[start]

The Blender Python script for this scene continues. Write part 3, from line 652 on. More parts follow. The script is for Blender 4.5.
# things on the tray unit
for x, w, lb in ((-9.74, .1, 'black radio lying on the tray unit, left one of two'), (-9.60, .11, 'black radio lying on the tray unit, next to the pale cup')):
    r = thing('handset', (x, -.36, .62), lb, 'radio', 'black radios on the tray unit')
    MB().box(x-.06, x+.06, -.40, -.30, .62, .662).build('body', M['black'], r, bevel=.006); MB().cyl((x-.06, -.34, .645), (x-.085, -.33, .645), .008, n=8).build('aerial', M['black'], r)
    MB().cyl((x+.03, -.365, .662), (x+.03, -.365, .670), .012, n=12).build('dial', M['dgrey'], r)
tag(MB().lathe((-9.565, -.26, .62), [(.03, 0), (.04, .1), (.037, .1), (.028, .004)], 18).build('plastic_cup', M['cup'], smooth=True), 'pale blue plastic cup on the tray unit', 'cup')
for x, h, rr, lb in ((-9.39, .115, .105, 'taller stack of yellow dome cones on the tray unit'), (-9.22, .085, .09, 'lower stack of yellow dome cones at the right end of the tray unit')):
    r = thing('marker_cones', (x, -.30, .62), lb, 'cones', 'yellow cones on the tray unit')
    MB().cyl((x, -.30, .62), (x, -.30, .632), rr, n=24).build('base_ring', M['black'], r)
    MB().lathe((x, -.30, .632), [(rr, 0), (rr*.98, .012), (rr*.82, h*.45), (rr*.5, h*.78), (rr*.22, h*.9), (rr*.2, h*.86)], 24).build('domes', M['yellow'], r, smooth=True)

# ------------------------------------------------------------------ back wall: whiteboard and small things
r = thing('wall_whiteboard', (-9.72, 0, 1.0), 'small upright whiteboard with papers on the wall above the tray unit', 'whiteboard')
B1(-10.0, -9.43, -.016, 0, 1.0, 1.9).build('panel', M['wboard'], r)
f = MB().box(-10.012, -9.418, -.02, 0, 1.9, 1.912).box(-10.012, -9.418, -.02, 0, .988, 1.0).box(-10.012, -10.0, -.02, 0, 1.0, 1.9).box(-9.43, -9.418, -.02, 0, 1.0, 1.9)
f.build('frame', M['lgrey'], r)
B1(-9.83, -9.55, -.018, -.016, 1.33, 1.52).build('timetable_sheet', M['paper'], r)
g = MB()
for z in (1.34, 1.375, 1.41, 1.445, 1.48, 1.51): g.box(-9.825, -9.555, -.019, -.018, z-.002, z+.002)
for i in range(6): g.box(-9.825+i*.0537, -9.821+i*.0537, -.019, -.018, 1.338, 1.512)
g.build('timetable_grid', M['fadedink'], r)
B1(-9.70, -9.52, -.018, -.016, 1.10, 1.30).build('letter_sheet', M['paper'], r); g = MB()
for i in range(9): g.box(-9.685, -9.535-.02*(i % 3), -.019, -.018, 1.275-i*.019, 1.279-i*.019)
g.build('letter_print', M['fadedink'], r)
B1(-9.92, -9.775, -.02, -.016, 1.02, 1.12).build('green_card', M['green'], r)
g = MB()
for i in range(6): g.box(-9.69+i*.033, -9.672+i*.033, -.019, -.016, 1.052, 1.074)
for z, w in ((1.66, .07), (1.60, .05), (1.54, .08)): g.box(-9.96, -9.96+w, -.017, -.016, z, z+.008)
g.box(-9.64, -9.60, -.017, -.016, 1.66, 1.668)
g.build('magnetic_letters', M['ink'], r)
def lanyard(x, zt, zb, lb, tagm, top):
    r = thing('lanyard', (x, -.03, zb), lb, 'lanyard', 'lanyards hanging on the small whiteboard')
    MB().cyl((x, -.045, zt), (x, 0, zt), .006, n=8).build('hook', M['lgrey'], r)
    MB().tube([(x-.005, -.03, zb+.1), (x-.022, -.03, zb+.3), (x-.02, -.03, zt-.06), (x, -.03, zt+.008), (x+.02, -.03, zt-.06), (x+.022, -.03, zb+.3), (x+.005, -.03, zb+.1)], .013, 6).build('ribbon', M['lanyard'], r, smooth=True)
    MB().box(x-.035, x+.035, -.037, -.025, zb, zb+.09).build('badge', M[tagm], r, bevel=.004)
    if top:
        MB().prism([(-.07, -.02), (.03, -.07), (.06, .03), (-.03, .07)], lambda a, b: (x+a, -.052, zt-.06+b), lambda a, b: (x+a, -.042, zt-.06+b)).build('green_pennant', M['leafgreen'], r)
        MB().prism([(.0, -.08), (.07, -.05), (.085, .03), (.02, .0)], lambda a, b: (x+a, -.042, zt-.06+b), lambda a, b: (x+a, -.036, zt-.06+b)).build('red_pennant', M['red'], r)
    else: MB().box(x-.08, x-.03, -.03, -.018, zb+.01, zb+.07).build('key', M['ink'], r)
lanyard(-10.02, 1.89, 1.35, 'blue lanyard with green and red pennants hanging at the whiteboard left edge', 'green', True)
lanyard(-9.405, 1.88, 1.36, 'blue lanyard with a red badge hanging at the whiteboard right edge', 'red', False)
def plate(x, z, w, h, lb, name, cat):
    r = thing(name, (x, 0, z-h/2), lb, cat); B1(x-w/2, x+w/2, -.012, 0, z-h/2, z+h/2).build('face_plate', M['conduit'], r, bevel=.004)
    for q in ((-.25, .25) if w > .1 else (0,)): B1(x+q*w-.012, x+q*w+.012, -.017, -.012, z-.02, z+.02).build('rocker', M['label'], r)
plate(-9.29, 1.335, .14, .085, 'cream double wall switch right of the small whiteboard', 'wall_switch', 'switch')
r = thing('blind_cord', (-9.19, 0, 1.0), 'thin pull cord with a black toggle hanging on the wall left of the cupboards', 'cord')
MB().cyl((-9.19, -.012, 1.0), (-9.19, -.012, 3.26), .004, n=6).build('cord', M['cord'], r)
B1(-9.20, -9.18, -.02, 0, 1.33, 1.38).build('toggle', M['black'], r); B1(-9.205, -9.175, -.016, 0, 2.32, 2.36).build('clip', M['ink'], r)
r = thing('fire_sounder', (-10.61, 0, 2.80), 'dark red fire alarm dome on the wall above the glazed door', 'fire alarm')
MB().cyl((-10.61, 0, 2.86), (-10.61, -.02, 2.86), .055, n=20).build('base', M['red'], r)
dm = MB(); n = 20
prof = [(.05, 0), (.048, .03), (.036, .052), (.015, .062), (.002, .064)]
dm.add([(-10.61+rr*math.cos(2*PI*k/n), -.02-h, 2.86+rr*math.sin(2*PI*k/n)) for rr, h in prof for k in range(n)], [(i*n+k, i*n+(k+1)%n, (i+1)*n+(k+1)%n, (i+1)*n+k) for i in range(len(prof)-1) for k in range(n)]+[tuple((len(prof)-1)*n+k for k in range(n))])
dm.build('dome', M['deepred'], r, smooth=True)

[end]

• [What is asked]: From the first line of the data through the line with "M['yellow'], r, smooth=True)", quote each line exactly and add nothing else.

• [Final result]:
The Blender Python script for this scene continues. Write part 3, from line 652 on. More parts follow. The script is for Blender 4.5.
# things on the tray unit
for x, w, lb in ((-9.74, .1, 'black radio lying on the tray unit, left one of two'), (-9.60, .11, 'black radio lying on the tray unit, next to the pale cup')):
    r = thing('handset', (x, -.36, .62), lb, 'radio', 'black radios on the tray unit')
    MB().box(x-.06, x+.06, -.40, -.30, .62, .662).build('body', M['black'], r, bevel=.006); MB().cyl((x-.06, -.34, .645), (x-.085, -.33, .645), .008, n=8).build('aerial', M['black'], r)
    MB().cyl((x+.03, -.365, .662), (x+.03, -.365, .670), .012, n=12).build('dial', M['dgrey'], r)
tag(MB().lathe((-9.565, -.26, .62), [(.03, 0), (.04, .1), (.037, .1), (.028, .004)], 18).build('plastic_cup', M['cup'], smooth=True), 'pale blue plastic cup on the tray unit', 'cup')
for x, h, rr, lb in ((-9.39, .115, .105, 'taller stack of yellow dome cones on the tray unit'), (-9.22, .085, .09, 'lower stack of yellow dome cones at the right end of the tray unit')):
    r = thing('marker_cones', (x, -.30, .62), lb, 'cones', 'yellow cones on the tray unit')
    MB().cyl((x, -.30, .62), (x, -.30, .632), rr, n=24).build('base_ring', M['black'], r)
    MB().lathe((x, -.30, .632), [(rr, 0), (rr*.98, .012), (rr*.82, h*.45), (rr*.5, h*.78), (rr*.22, h*.9), (rr*.2, h*.86)], 24).build('domes', M['yellow'], r, smooth=True)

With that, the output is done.